How to avoid making a mistake when renting a video studio?

It’s actually very simple. If you haven’t already realized, there’s a theme here: always do your research and come prepared to make them more efficient, cost-effective use of your time.

Make sure that you know what you want before you start talking to studios and that you understand what you’re renting before you hand over any money. Ask for clarification if anything’s unclear, never assume anything, and always bring back-up gear if you can afford it.

Always come prepared and make sure that everything that needs to be done in pre-production has been completed before the day of the shoot. This includes everything from casting and organizing craft services to setting call times and finalizing the script(s).
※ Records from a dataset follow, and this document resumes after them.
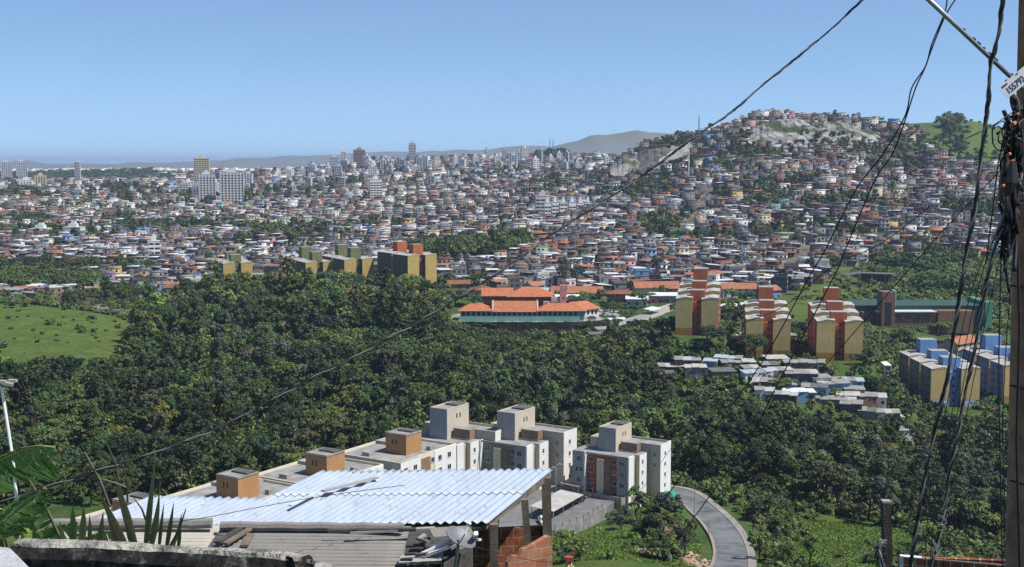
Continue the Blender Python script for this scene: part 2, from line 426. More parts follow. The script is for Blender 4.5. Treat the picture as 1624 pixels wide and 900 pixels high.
# regions in (picture column, depth)
TOWN = [(-700, 640), (60, 612), (150, 585), (230, 580), (300, 615), (340, 655), (480, 690), (640, 690), (720, 648), (960, 640), (1000, 625), (1240, 622), (1300, 680), (1400, 775), (1760, 790),
        (1900, 1150), (1640, 1170), (1575, 1150), (1500, 1150), (1470, 1235), (1400, 1300), (1330, 1320), (1190, 1310), (1100, 1340), (1000, 1350), (1000, 2620), (-700, 2620)]
WOODS = [(-500, 290), (-500, 400), (0, 386), (150, 388), (205, 400), (222, 470), (240, 545), (330, 600), (560, 600), (700, 560), (712, 528), (960, 512), (1040, 468), (1062, 424), (1150, 402),
         (1200, 378), (1250, 358), (1380, 352), (1440, 378), (1462, 396), (1700, 400), (1900, 300), (1900, 262), (1450, 262), (1290, 276), (1190, 296), (1090, 306), (900, 316), (700, 322), (560, 322), (400, 296), (250, 268), (-500, 250)]
KNOLL = [(-500, 392), (-500, 500), (205, 505), (215, 470), (195, 405), (60, 392)]
SCRUB = [(1290, 560), (1330, 690), (1400, 768), (1800, 780), (1800, 560), (1560, 545), (1330, 540)]
QUARRY = [(1192, 1183), (1192, 1228), (1250, 1222), (1330, 1225), (1400, 1232), (1400, 1183)]
CLIFF = [(1000, 1228), (1000, 1300), (1105, 1300), (1100, 1225)]
GREENHILL = [(1490, 1185), (1475, 1400), (1700, 1400), (1700, 1195), (1600, 1185), (1530, 1175)]
LEFTGROVE = [(-60, 690), (-60, 750), (60, 770), (150, 745), (165, 705), (90, 688)]
MIDGROVE = [(640, 760), (650, 850), (720, 860), (820, 900), (840, 850), (800, 790), (730, 770)]
FARRIDGE = [(-700, 2720), (-700, 3300), (240, 3300), (250, 2980), (150, 2780), (40, 2720)]
MEADOW = [(1232, 490), (1236, 640), (1300, 700), (1400, 770), (1350, 600), (1345, 560), (1300, 480)]
GRASSL = [(1265, 232), (1262, 262), (1290, 275), (1450, 262), (1460, 215), (1270, 200)]

pxg = 812 + F * XG / (YY * CP - HG * SP)
def mask(poly, soft=1):
    m = inpoly(pxg + (fbm(XG, YY, 40, 21) - .5) * 18, YY + (fbm(XG, YY, 40, 22) - .5) * YY * .03, poly).astype(float)
    for _ in range(soft): m = _blur(_blur(m, 0), 1)
    return m
town = mask(TOWN, 2); knoll = mask(KNOLL); ghill = mask(GREENHILL, 2); quarry = np.maximum(mask(QUARRY), mask(CLIFF)); wood = mask(WOODS, 2)
cols = np.zeros((NR, NCOL, 4)); cols[..., 3] = 1
cols[..., 0] = np.clip(town * (fbm(XG, YY, 45, 30) > .42), 0, 1)   # bare earth and paving between houses
cols[..., 1] = np.clip(knoll + ghill + mask([(1262, 190), (1262, 262), (1290, 278), (1450, 266), (1460, 190)], 2) + mask(MEADOW, 2) + .55 * mask(SCRUB, 2) + mask([(860, 150), (860, 243), (1000, 250), (1010, 150)], 2), 0, 1)                        # mown-looking bright grass
cols[..., 2] = quarry                                              # bare rock

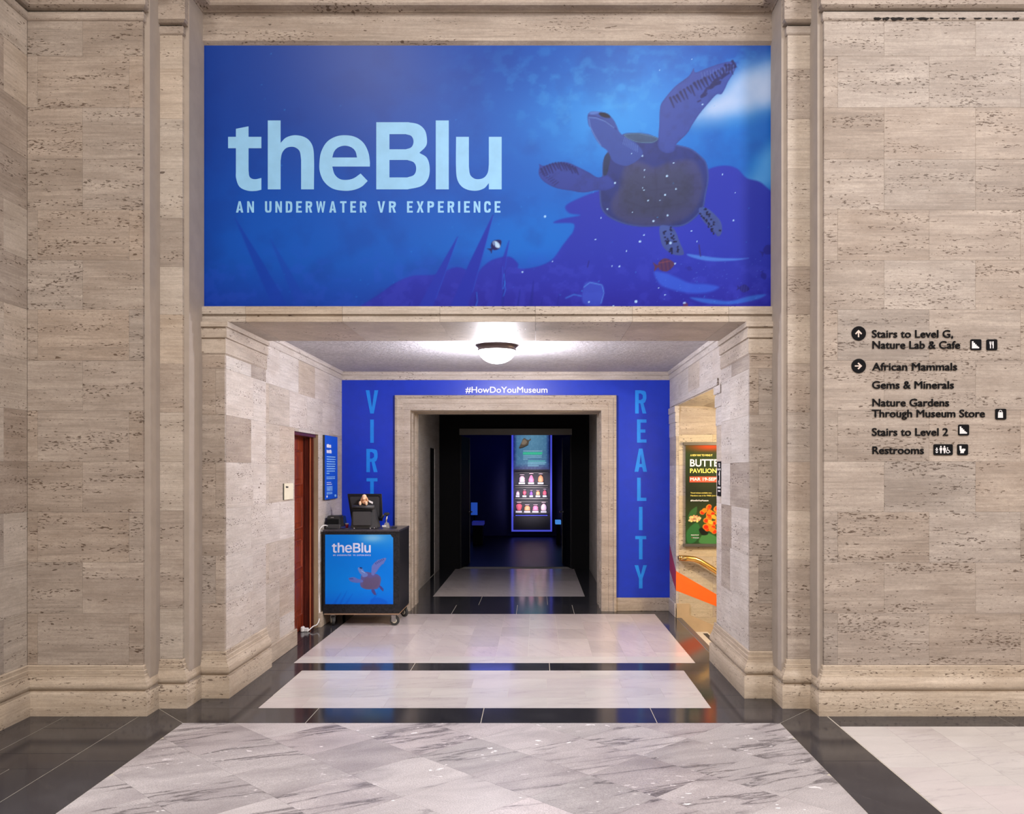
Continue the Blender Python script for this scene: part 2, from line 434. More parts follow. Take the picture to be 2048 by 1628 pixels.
class Cv:
    def __init__(s, x0, x1, y0, y1, step):
        nx = int(round((x1 - x0) / step)) + 1; ny = int(round((y1 - y0) / step)) + 1
        s.xs = np.linspace(x0, x1, nx); s.ys = np.linspace(y0, y1, ny); s.X, s.Y = np.meshgrid(s.xs, s.ys)
        s.C = np.zeros((ny, nx, 3)); s.step = step
    def blend(s, mask, col, sl=None):
        col = np.asarray(col, float)
        if col.max() > 1.5: col = col / 255.0
        if sl is None: s.C += (col - s.C) * mask[..., None]
        else: s.C[sl] += (col - s.C[sl]) * mask[..., None]
    def sd(s, P, pad):
        P = np.asarray(P, float)
        x0, y0 = P.min(0) - pad; x1, y1 = P.max(0) + pad
        i0, i1 = np.searchsorted(s.xs, [x0, x1]); j0, j1 = np.searchsorted(s.ys, [y0, y1])
        sl = (slice(j0, j1), slice(i0, i1))
        X, Y = s.X[sl], s.Y[sl]
        if X.size == 0: return None, None
        dist = np.full(X.shape, 1e9); ins = np.zeros(X.shape, bool)
        for k in range(len(P)):
            ax, ay = P[k - 1]; bx, by = P[k]
            ex, ey = bx - ax, by - ay; L2 = ex * ex + ey * ey + 1e-12
            t = np.clip(((X - ax) * ex + (Y - ay) * ey) / L2, 0, 1)
            dist = np.minimum(dist, np.hypot(X - ax - t * ex, Y - ay - t * ey))
            c = (ay > Y) != (by > Y)
            with np.errstate(divide='ignore', invalid='ignore'):
                xi = ax + (Y - ay) * ex / (ey if abs(ey) > 1e-9 else 1e-9)
            ins ^= c & (X < xi)
        return np.where(ins, -dist, dist), sl
    def poly(s, P, col, a=1.0, soft=None, smooth=True):
        soft = soft or s.step
        if smooth: P = smooth_poly(P)
        d, sl = s.sd(P, soft + 1)
        if d is None: return None, None
        m = np.clip(0.5 - d / soft, 0, 1) * a
        s.blend(m, col, sl); return d, sl
    def ell(s, cx, cy, rx, ry, col, a=1.0, ang=0.0, hard=3.0):
        ca, sa = math.cos(ang), math.sin(ang)
        R = max(rx, ry) * 1.5 + 3
        i0, i1 = np.searchsorted(s.xs, [cx - R, cx + R]); j0, j1 = np.searchsorted(s.ys, [cy - R, cy + R])
        sl = (slice(j0, j1), slice(i0, i1)); X, Y = s.X[sl] - cx, s.Y[sl] - cy
        if X.size == 0: return
        r = np.sqrt(((X * ca + Y * sa) / rx) ** 2 + ((-X * sa + Y * ca) / ry) ** 2)
        s.blend(np.clip((1 - r) * hard + 0.5, 0, 1) * a if hard < 50 else (r < 1) * a, col, sl)
    def glow(s, cx, cy, rx, ry, col, a, ang=0.0):
        ca, sa = math.cos(ang), math.sin(ang); X, Y = s.X - cx, s.Y - cy
        r2 = ((X * ca + Y * sa) / rx) ** 2 + ((-X * sa + Y * ca) / ry) ** 2
        s.blend(np.exp(-r2) * a, col)
    def line(s, pts, w_, col, a=1.0, soft=None):
        soft = soft or s.step
        P = np.asarray(pts, float); pad = np.max(w_) + soft + 1
        x0, y0 = P.min(0) - pad; x1, y1 = P.max(0) + pad
        i0, i1 = np.searchsorted(s.xs, [x0, x1]); j0, j1 = np.searchsorted(s.ys, [y0, y1])
        sl = (slice(j0, j1), slice(i0, i1)); X, Y = s.X[sl], s.Y[sl]
        if X.size == 0: return
        ws = w_ if isinstance(w_, (list, tuple)) else [w_] * len(P)
        m = np.zeros(X.shape)
        for k in range(len(P) - 1):
            ax, ay = P[k]; bx, by = P[k + 1]; ex, ey = bx - ax, by - ay; L2 = ex * ex + ey * ey + 1e-12
            t = np.clip(((X - ax) * ex + (Y - ay) * ey) / L2, 0, 1)
            d = np.hypot(X - ax - t * ex, Y - ay - t * ey) - (ws[k] * (1 - t) + ws[k + 1] * t) / 2
            m = np.maximum(m, np.clip(0.5 - d / soft, 0, 1))
        s.blend(m * a, col, sl)
    def mesh(s, name, fmap, mat, parent=None, ink=1.0):
        ny, nx = s.X.shape
        co = np.stack(fmap(s.X, s.Y), -1).reshape(-1, 3).astype('f')
        me = bpy.data.meshes.new(name)
        me.vertices.add(nx * ny); me.vertices.foreach_set('co', co.ravel())
        idx = np.arange(nx * ny).reshape(ny, nx)
        q = np.stack([idx[1:, :-1], idx[1:, 1:], idx[:-1, 1:], idx[:-1, :-1]], -1).reshape(-1, 4)
        nq = len(q)
        me.loops.add(nq * 4); me.loops.foreach_set('vertex_index', q.ravel().astype('i'))
        me.polygons.add(nq); me.polygons.foreach_set('loop_start', np.arange(0, nq * 4, 4, dtype='i'))
        me.update(calc_edges=True)
        at = me.color_attributes.new('print', 'FLOAT_COLOR', 'POINT')
        c = np.ones((nx * ny, 4), 'f'); c[:, :3] = lin(np.clip(s.C, 0, 1)).reshape(-1, 3) * ink
        at.data.foreach_set('color', c.ravel())
        return link_mesh(name, me, mat, parent)
def plane_map(Y):
    return lambda X, Yp: (CX + (X - VX) * Y / F, np.full_like(X, Y), CZ - (Yp - VY) * Y / F)

# ------------------------------------------------------------------ lettering
_cache = {}
def _fm(s, bold, kern=1.0):
    key = (s, bold)
    if key in _cache: return _cache[key]
    if s == 'M' and bold:
        co, fc = _fm(s, 0.0); b = bold * 1.0; n = len(co)
        A = co.copy(); A[:, 0] -= b; B = co.copy(); B[:, 0] += b
        _cache[key] = (np.concatenate([A, B]), fc + [tuple(i + n for i in f) for f in fc]); return _cache[key]
    c = bpy.data.curves.new('t', 'FONT'); c.body = s; c.offset = bold; c.resolution_u = 4
    o = bpy.data.objects.new('t', c); m = o.to_mesh()
    co = np.empty(len(m.vertices) * 3, 'f'); m.vertices.foreach_get('co', co); co = co.reshape(-1, 3)
    r = (co.copy(), [tuple(p.vertices) for p in m.polygons])
    o.to_mesh_clear(); bpy.data.objects.remove(o); bpy.data.curves.remove(c)
    _cache[key] = r; return r
def solid(V2, Fc, thick, fmap):
    """flat glyph (N,2) with faces -> prism mesh data; fmap(u,v,d) -> world with d the stand-off"""
    n = len(V2); V = [fmap(u, v, thick) for u, v in V2]
    faces = [tuple(f) for f in Fc]
    if thick > 0.0015:
        V += [fmap(u, v, 0.0) for u, v in V2]
        cnt = {}
        for f in faces:
            for i in range(len(f)):
                e = (f[i], f[(i + 1) % len(f)]); cnt[e] = 1
        side = [(b, a, a + n, b + n) for (a, b) in cnt if (b, a) not in cnt]
        faces = faces + side
    return V, faces
def front(Y):
    """glyph in photo pixels on a wall facing the hall at depth Y (d metres proud)"""
    return lambda u, v, d: (CX + (u - VX) * Y / F, Y - d, CZ - (v - VY) * Y / F)
def letters(s, x0, x1, base, cap, fmap, mat, parent, thick=0.001, bold=0.02, name='letter', gap=0.0, capch='H', one=False):
    """set s between pixel x0 and x1, baseline y base, capital height cap px; a child per letter"""
    H = _fm(capch, bold)[0][:, 1]; ch = H.max() - H.min()
    pos = []
    for i, c in enumerate(s):
        if c == ' ': continue
        full = _fm(s[:i + 1], bold)[0][:, 0].max(); own = _fm(c, bold)[0][:, 0].max()
        pos.append((c, full - own + gap * i))
    lo = min(p + _fm(c, bold)[0][:, 0].min() for c, p in pos); hi = max(p + _fm(c, bold)[0][:, 0].max() for c, p in pos)
    sx = (x1 - x0) / (hi - lo); sy = cap / ch; h0 = H.min()
    allV, allF = [], []
    for c, p in pos:
        co, fc = _fm(c, bold)
        V2 = [(x0 + (p + x - lo) * sx, base - (y - h0) * sy) for x, y, _ in co]
        V, faces = solid(V2, fc, thick, fmap)
        if c == 'M' and bold:      # the M is two overlapping strokes: lift the second by a hair
            h_ = len(V2) // 2
            for q_ in range(h_, 2 * h_): V[q_] = fmap(V2[q_][0], V2[q_][1], thick + 0.00015)
        if one:
            n = len(allV); allV += V; allF += [tuple(i + n for i in f) for f in faces]
        else: mesh(name, V, faces, mat, parent)
    if one: return mesh(name, allV, allF, mat, parent)
def outline(splines, fmap, mat, parent, name, thick=0.001):
    """splines of (x, y, smooth) points in pixels; first is outer, others holes"""
    c = bpy.data.curves.new('o', 'CURVE'); c.dimensions = '2D'; c.fill_mode = 'BOTH'; c.resolution_u = 8
    for P in splines:
        sp = c.splines.new('BEZIER'); sp.bezier_points.add(len(P) - 1); sp.use_cyclic_u = True
        N = len(P)
        for i, pt in enumerate(P):
            b = sp.bezier_points[i]; x, y = pt[0], pt[1]; sm = len(pt) > 2 and pt[2]
            b.co = (x, -y, 0)
            pr, nx = P[i - 1], P[(i + 1) % N]
            v0 = Vector((pr[0], -pr[1])); v1 = Vector((x, -y)); v2 = Vector((nx[0], -nx[1]))
            b.handle_left_type = b.handle_right_type = 'FREE'
            if sm:
                t = (v2 - v0)
                if t.length > 0: t.normalize()
                l, r = (v1 - v0).length / 3, (v2 - v1).length / 3
                hl, hr = v1 - t * l, v1 + t * r
            else:
                hl = v1 + (v0 - v1) / 3; hr = v1 + (v2 - v1) / 3
            b.handle_left = (hl.x, hl.y, 0); b.handle_right = (hr.x, hr.y, 0)
    o = bpy.data.objects.new('o', c); m = o.to_mesh()
    V2 = [(v.co.x, -v.co.y) for v in m.vertices]; fc = [tuple(p.vertices) for p in m.polygons]
    o.to_mesh_clear(); bpy.data.objects.remove(o); bpy.data.curves.remove(c)
    V, faces = solid(V2, fc, thick, fmap)
    return mesh(name, V, faces, mat, parent)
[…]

Finally, look for ways to manage your time so that you get the most out of your time in the studio. Try to film more than one video in a day, use a teleprompter, get on social media to promote your video in advance, and make sure the editor knows to cut the footage in the most efficient way possible.

Remember: If you hire a video studio for a whole day for US$800 and provide one video, then the total cost of the video will be US$800, plus anything else that went into it, such as equipment hire, actors and on-set catering.